Serving Clovis, Portales and the Surrounding Communities

High Plains Livestock faces lawsuit

and Alisa Boswell

STAFF WRITERS

The U.S. Department of Agriculture filed a civil lawsuit against a Roosevelt County livestock auction Wednesday, alleging several counts of livestock fraud.

The New Mexico Livestock Auction Board suspended the license of High Plains Livestock LLC in February after placing the company under investigation for allegations of violating state and federal livestock laws.

High Plains Livestock owner Michael Flen and secretary Darcie Pareo were arrested Feb. 9 on multiple counts of “violation of livestock auction markets.”

Another individual, Calvin Pareo, was named in the lawsuit as someone who was not employed by the company and received no salary but acted as a dealer, buying and selling cattle on behalf of the company, without being registered to do so.

Attempts to reach Flen at his Portales home were unsuccessful.

Darcie and Calvin Pareo, both of Clovis, could not be reached for comment.

The following are specific dates and instances related to the allegations, which were highlighted in the lawsuit:

• On Nov. 10, 2014, Darcie Pareo signed a Civil Penalty Stipulation Agreement on behalf of HPL to resolve allegations of shortages in HPL’s custodial account. The company paid a penalty of $6,600 to the U.S. Treasury for the discrepancies.

•In December 2014, an agent of the Department of Agriculture, Grain, Inspection, Packers, and Stockyards Administrators (GIPSA) conducted a follow-up review and discovered scale tickets appeared to have been altered.

•On Jan. 25, 2015, individuals from the New Mexico Livestock Board, GIPSA and the Ninth Judicial District Attorney’s Office executed a search warrant at HPL, arresting Darcie Pareo and Flen shortly after.

According to the lawsuit, “a cow was taken into a ring, which was also a scale, the scale was balanced, the cow was weighed, and a ‘scale ticket,’ indicating the cow’s weight, was printed. Bids were solicited for the cow. For each sale, the clerk weighing the cow wrote on the scale ticket: The number identifying the cow, any abnormal physical condition of the cow, the amount of the winning bid and the number assigned to the buyer with the high bid.”

After the tickets were entered into the company’s sale software, according to the lawsuit, the buyer number and the condition of the cow were altered as well as the highest bid.

The lawsuit stated that the “defendants inaccurately and fraudulently entered the purported bid amount on seller invoices and/or scale tickets in their favor for 168 transactions ... some of the sellers’ invoices had notations which would appear to justify the lower bids, such as sick, ‘sad,’ or crippled cows. (But) the same information is not noted on the related scale tickets, which is where the cow’s condition would have been originally noted.”

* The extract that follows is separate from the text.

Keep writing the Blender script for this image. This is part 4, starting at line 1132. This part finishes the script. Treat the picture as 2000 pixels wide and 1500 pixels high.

The lawsuit gave the following scenario as an example of the company’s alleged fraudulent activities:

A buyer bid 92 cents per 100 pounds of weight for a cow with the tag number for a total value of $1,127. The review of the scale ticket showed the ticket was altered from 92 cents to 82 cents with no indication that the cow showed infirmaries. HPL officials also changed the buyer’s number, allowing the defendants to keep $122.50 for the single cow.

The lawsuit stated that a total of $240,000 was fraudulently collected from sellers by High Plains Livestock.

The lawsuit also stated that the company’s bank account showed a deficit exceeding $600,000 on three separate occasions with the company continuing operations despite being overdrawn.

All of the charges have a possible civil penalty of up to $11,000 per violation, according to the lawsuit.

According to nmcourts.com, the criminal charges against Darcie Pareo were dismissed.

Officials at the district attorney’s office said they would not be available for comment until today.

Flen has a jury trial set for 9 a.m. on Sept. 15.